Mark,
I appreciate your input to this discussion as well as I believe you regarding your contribution to en:WP.
Both of us (you and me) know that there are "bright" young people (geeks etc.) and ... not so bright. Besides I'm willing not to be snobbish geek and I trust that people (whatever their age are) who do not care about science but love fun are *NOT* "bad"/"wrong" etc. people. We, Wikipedians, love fun as well - though our fun is very ... wikiish :-P
Exact figures of people of both kind (fun oriented and other) as well as volumes of their contribution are yet to come as age disclosure (as well as real names etc.) is more exception than rule.
From another point of view I do respect such contribution like
entertainment stuff - I care about balance between those and articles about science and technology. I'm 'old school guy' so for me encyclopedia is about science and technology first of all.
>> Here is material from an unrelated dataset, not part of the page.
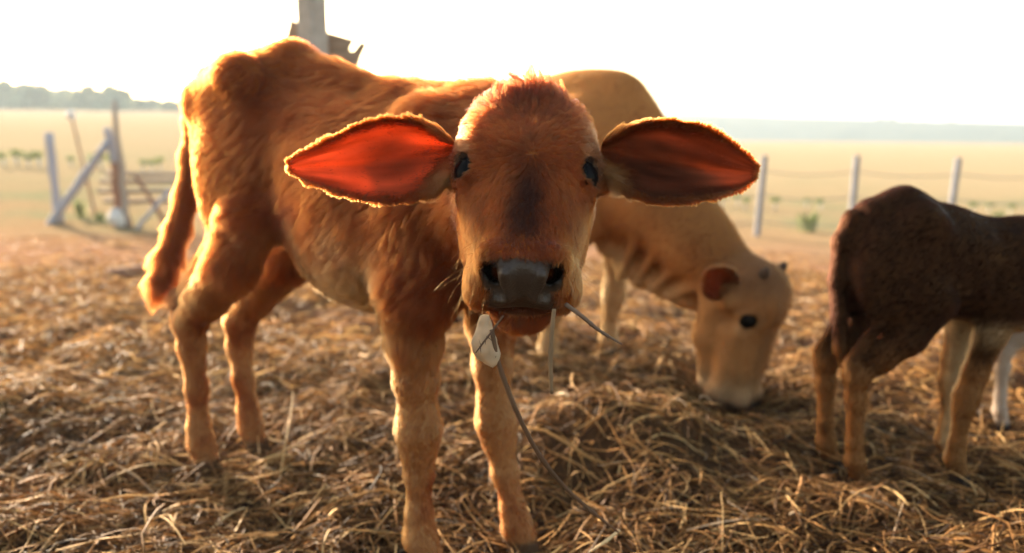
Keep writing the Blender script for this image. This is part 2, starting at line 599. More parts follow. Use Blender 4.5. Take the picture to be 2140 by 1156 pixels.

P.S. I'm going to question you about you contribution as I failed to discover it myself. I will do that by private mailing to safe everything that you would like to keep not so public.
On Sat, Jul 25, 2009 at 9:25 PM, Mark Williamsonnode.ue@gmail.com wrote:
Do you have data to back this up? For the record, I'll be 20 in August and the main areas I edited were pages about cultures, countries, and languages since I was about 15.
There are lots of intelligent young people scattered across the globe, I don't know how much they are able to contribute to de.wp but when it comes to en.wp, you will find some of the brightest young people (in addition to some not-so-bright ones (-: perhaps)
Mark
On Fri, Jul 24, 2009 at 6:54 AM, Pavlo Shevelopavlo.shevelo@gmail.com wrote:
Here we are not looking at 15 year olds, we are looking at retired academics as the future of our user base.
That's right point!
If Wikipedia is education tool we should (!) think about something more than "cross-education" of teenagers and students
As a matter od fact teenagers contribute mainly to articles about sports, movies and other entertainment staff. Almost only exception is computers hardware and software stuff.
On Fri, Jul 24, 2009 at 4:24 PM, Henning Schlottmannh.schlottmann@gmx.net wrote:
Milos Rancic wrote:
In all cases we need to think seriously how to educate younger generations about Wikipedia and other Wikimedia projects.
Thanks for all the data and the number crunching. But I think you are wrong in your assumptions and therefore in your analysis at least regarding de-WP. Here we are not looking at 15 year olds, we are looking at retired academics as the future of our user base.
Quite frankly, a 15 years old can't contribute to de-WP anymore. Not even 20 years olds can. De-WP has reached a level where undergraduates can do vandal fighting and stuff like that, but writing and improving articles needs access to academic literature and experience in academic writing. 25 to 45 years olds usually have other priorities, they build a career and a family.
It is the logical step to look for retired academics, because they have the expertise needed. The demographics in the 15-35 range therefore are completely irrelevant for de-WP.